Chiedere ai politici di istituire una commissione d’inchiesta per indagare sui complici politici della cricca è, a mio parere, una richiesta stupenda ma che non può avere seguito nonostante i politici abbiano l’obbligo di denunciare tali fatti.
Sarebbe come chiedere alla Banda Bassotti di installare un antifurto al deposito di Paperone. Questo paragone, che può strappare un sorriso, sintetizza una realtà molto più seria e inquietante, che riguarda la credibilità del sistema politico e istituzionale.
Viviamo in un sistema dove la politica troppo spesso si rivela autoreferenziale, chiusa in un circolo di interessi privati e accordi non sempre trasparenti.
Come possiamo credere che chi potrebbe essere parte del problema si impegni davvero a risolverlo? Non è forse naturale dubitare della volontà – o anche solo della capacità – di chi governa di fare chiarezza su questioni che potrebbero coinvolgere i propri colleghi o persino sé stesso?
L’idea di affidare la responsabilità di un’inchiesta a chi è potenzialmente coinvolto alimenta solo il senso di sfiducia che pervade sempre più i cittadini. Troppo spesso le commissioni d’inchiesta parlamentari si trasformano in strumenti per insabbiare, diluire o politicizzare le indagini, anziché affrontare con serietà i problemi. Il rischio è quello di aggiungere un’ulteriore beffa al danno, presentando come trasparente un processo che, in realtà, non fa altro che alimentare il sospetto.
La soluzione, secondo me, sta altrove.
Serve una commissione d’inchiesta composta da cittadini. Persone comuni, libere da legami con il potere politico, che possano operare con trasparenza e senza conflitti di interesse. Solo così si potrebbe sperare di avere un’indagine realmente indipendente e credibile. E, soprattutto, sarebbe un modo per ridare ai cittadini il controllo su questioni che riguardano la cosa pubblica e la giustizia.
Ma c’è un altro aspetto che non possiamo ignorare: il silenzio di molti.
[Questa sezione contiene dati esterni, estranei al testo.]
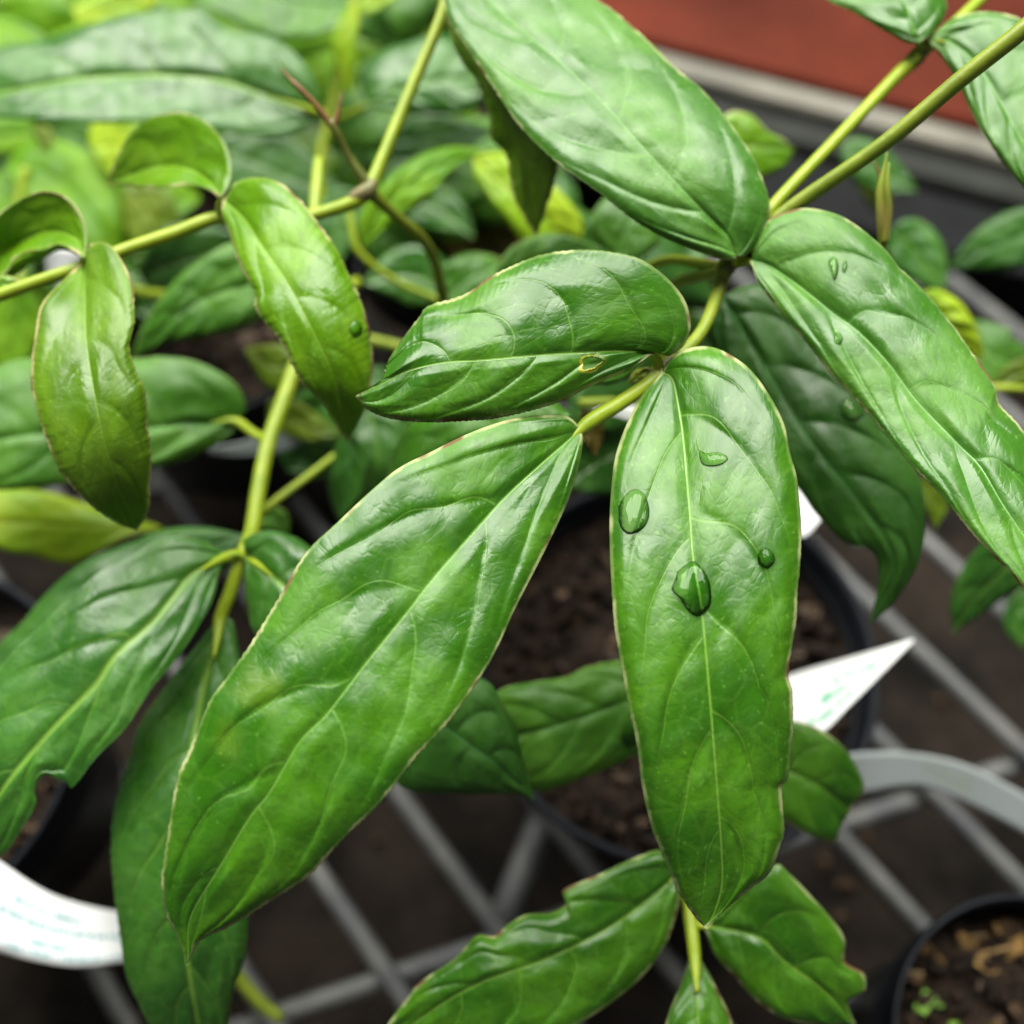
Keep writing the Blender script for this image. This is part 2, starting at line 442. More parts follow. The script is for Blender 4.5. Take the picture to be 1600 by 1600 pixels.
def tube(parent, pts, mat, name='stem', n=None, sides=12, bumps=0.0):
    """pts: (px, py, depth m, radius mm)"""
    p = np.array(pts, float)
    n = n or max(8, 6 * len(p))
    if name == 'petiole': p[-1, 3] *= 0.25; p[-1, 2] += 0.0005
    p[:, 3] *= {'stem': 1.42, 'petiole': 1.25, 'side_stem': 1.4, 'bud': 1.1}.get(name, 1.12)
    s = spline(p, n)
    W = P(s[:, 0], s[:, 1], s[:, 2])
    return tube_world(parent, W, s[:, 3] * 1e-3, mat, name, sides, bumps)
def tube_world(parent, W, rad, mat, name='stem', sides=12, bumps=0.0):
    W = np.asarray(W, float); n = len(W)
    rad = np.broadcast_to(np.asarray(rad, float), (n,))
    T = np.gradient(W, axis=0); T /= np.linalg.norm(T, axis=1, keepdims=True)
    ref = np.array([0.0, 0, 1]) if abs(T[0][2]) < 0.9 else np.array([1.0, 0, 0])
    V, Fc = [], []
    for i in range(n):
        a = np.cross(T[i], ref); a /= np.linalg.norm(a); b = np.cross(T[i], a); ref = np.cross(a, T[i])
        for j in range(sides):
            an = 2 * math.pi * j / sides
            rr = rad[i] * (1 + bumps * (rng.random() - 0.5))
            V.append(W[i] + rr * (a * math.cos(an) + b * math.sin(an)))
    for i in range(n - 1):
        for j in range(sides):
            k = (j + 1) % sides
            Fc.append((i * sides + j, i * sides + k, (i + 1) * sides + k, (i + 1) * sides + j))
    Fc.append(tuple(range(sides))[::-1]); Fc.append(tuple((n - 1) * sides + j for j in range(sides)))
    me = mesh(name, V, Fc)
    bm = bmesh.new(); bm.from_mesh(me); bmesh.ops.recalc_face_normals(bm, faces=bm.faces); bm.to_mesh(me); bm.free()
    return put(name, me, M[mat], parent)

def leaf_depth(key, x, y):
    pf, D = LEAVES[key]
    d2 = (pf[:, 0] - x)**2 + (pf[:, 1] - y)**2
    i = np.argsort(d2)[:6]
    wgt = 1 / (d2[i] + 1)
    return float((D[i] * wgt).sum() / wgt.sum())
def drop(key, outline, height, label, name='water_drop', flat=0.55, rings=9, nseg=40, mat='water'):
    """bead of water seated on leaf `key`; height in mm"""
    o = spline(list(outline) + [outline[0]], nseg + 1)[:-1]
    c = o.mean(0)
    V, Fc = [], []
    dc = leaf_depth(key, *c)
    V.append(P(c[0], c[1], dc - height * 1e-3))
    for i in range(1, rings + 1):
        rr = math.sin(i / rings * math.pi / 2)
        hh = max(0.0, 1 - rr**2.4)**flat
        for j in range(nseg):
            x, y = c + (o[j] - c) * rr
            V.append(P(x, y, leaf_depth(key, x, y) - height * 1e-3 * hh + 0.00003))
    base = 1 + (rings - 1) * nseg
    for j in range(nseg): Fc.append((0, 1 + j, 1 + (j + 1) % nseg))
    for i in range(rings - 1):
        for j in range(nseg):
            k = (j + 1) % nseg
            a = 1 + i * nseg
            Fc.append((a + j, a + nseg + j, a + nseg + k, a + k))
    b = len(V)
    V.append(P(c[0], c[1], dc + 0.0009))
    for j in range(nseg): Fc.append((b, base + (j + 1) % nseg, base + j))
    V = np.array(V)
    org = V[0].copy()
    me = mesh(name, V - org, Fc)
    bm = bmesh.new(); bm.from_mesh(me); bmesh.ops.recalc_face_normals(bm, faces=bm.faces); bm.to_mesh(me); bm.free()
    ob = put(name, me, M[mat])
    ob.location = org
    return tag(ob, label, 'water drop', 'water drops on the leaves')

def box(name, corners8, mat, parent=None):
    Fc = [(0, 1, 2, 3), (7, 6, 5, 4), (0, 4, 5, 1), (1, 5, 6, 2), (2, 6, 7, 3), (3, 7, 4, 0)]
    me = mesh(name, corners8, Fc, False)
    bm = bmesh.new(); bm.from_mesh(me)
    bmesh.ops.recalc_face_normals(bm, faces=bm.faces)
    bmesh.ops.bevel(bm, geom=list(bm.edges), offset=0.0015, segments=2, affect='EDGES')
    bm.to_mesh(me); bm.free()
    return put(name, me, M[mat], parent)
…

Chi non è coinvolto direttamente, ma rimane in silenzio, non è forse altrettanto responsabile? L’omertà e la paura di esporsi sono complici silenziosi di un sistema che perpetua sé stesso. È facile puntare il dito contro chi è al potere, ma altrettanto facile è girarsi dall’altra parte per evitare problemi o per non mettersi in gioco.
È tempo che i cittadini si organizzino, discutano e agiscano.
Denunciare è un atto di coraggio, ma anche un dovere.
Non possiamo sempre aspettare che qualcun altro faccia il lavoro sporco al posto nostro. Troppo comodo, invece, nascondersi dietro figure come quella di Marco Severini, aspettando che sia lui a combattere per noi. Marco Severini è sicuramente un esempio di chi si espone in prima linea per la giustizia e la trasparenza, ma non possiamo delegare a una sola persona o ad un solo media, anche se come si è visto in altre occasioni capace di fare partire vere e proprie rivoluzioni bianche come nel 2017 con la pubblicazione dell’Ordinanza Morsiani sulla CRICCA, il compito di cambiare un sistema intero.
Se vogliamo davvero un cambiamento, dobbiamo essere pronti a metterci in gioco in prima persona. È una sfida difficile, ma necessaria. Perché un sistema che premia il silenzio e l’omertà è destinato a rimanere immobile.
E un paese immobile è un paese senza futuro, o questo è in mano ai mafiosi, di qualsiasi specie, o alla CRICCA.